The closest Perl analog is L<weak
references|Scalar::Util/"weaken_REF">. The standard Perl rule stated
above -- "an object exists until all references to the object cease to
exist" -- does not apply to weak references. A weak reference can go
stale (in other words, point to an object that no longer exists). When
this happens, Perl sets the reference to undef, and any attempt to
access the object via the stale reference generates an error.
We adopt similar semantics for object deletion. We do not convert
stale references to undef (would require delving into Perl internals
-- doable but not worth the effort), but we detect attempts to invoke
methods on deleted objects and 'confess' with appropriate error
messages. This complicates the application, but there seems to be no
better choice.
An application that uses object deletion extensively has to guard
against attempts to invoke methods on deleted objects. One way to
do this is to test the object before accessing it. For example, if
$object contains a reference to an object that might be deleted,
you might use this code snippet:
if ($object) { # $object will test 'true' if it still exists
# okay to invoke methods on $object here
} else { # 'else' $object has been deleted
# deal with deleted object here
}
To avoid such complications, we recommend using object deletion only
in situations where you can confidently remove all references to the
deleted objects. For example, we use it when re-initializing entire
data structures.
The 'del' method operates on the in-memory and database
representations of the objects being deleted.

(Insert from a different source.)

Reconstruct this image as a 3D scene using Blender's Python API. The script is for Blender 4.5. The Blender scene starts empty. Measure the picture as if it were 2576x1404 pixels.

It converts the in-memory representation to an OidDeleted, which is a
special kind of Oid. Any attempt to invoke application methods on an
OidDeleted confesses.
On the database, 'del' updates the object table (_AutoDB) and all
tables implementing collections that contain the object. In _AutoDB,
'del' sets the 'object' column to NULL thereby removing the object's
BLOB representation from the database; it leaves the object's oid in
_AutoDB so we can detect future attempts to access the deleted object
and generate an appropriate error message. (If we were to delete the
oid, it would look like the object was never stored, and future
accesses would generate a misleading error message). In collection
tables, 'del' removes all rows representing the object; the code
basically deletes the object from any table that 'put' would have put
it in.
'del' does B<not> remove references to the deleted object as this
would require scanning the entire database.
Queries ('get', 'find') will never retrieve a deleted object (although
they may retrieve objects containing references to deleted object),
and 'count' will not include deleted objects in its count.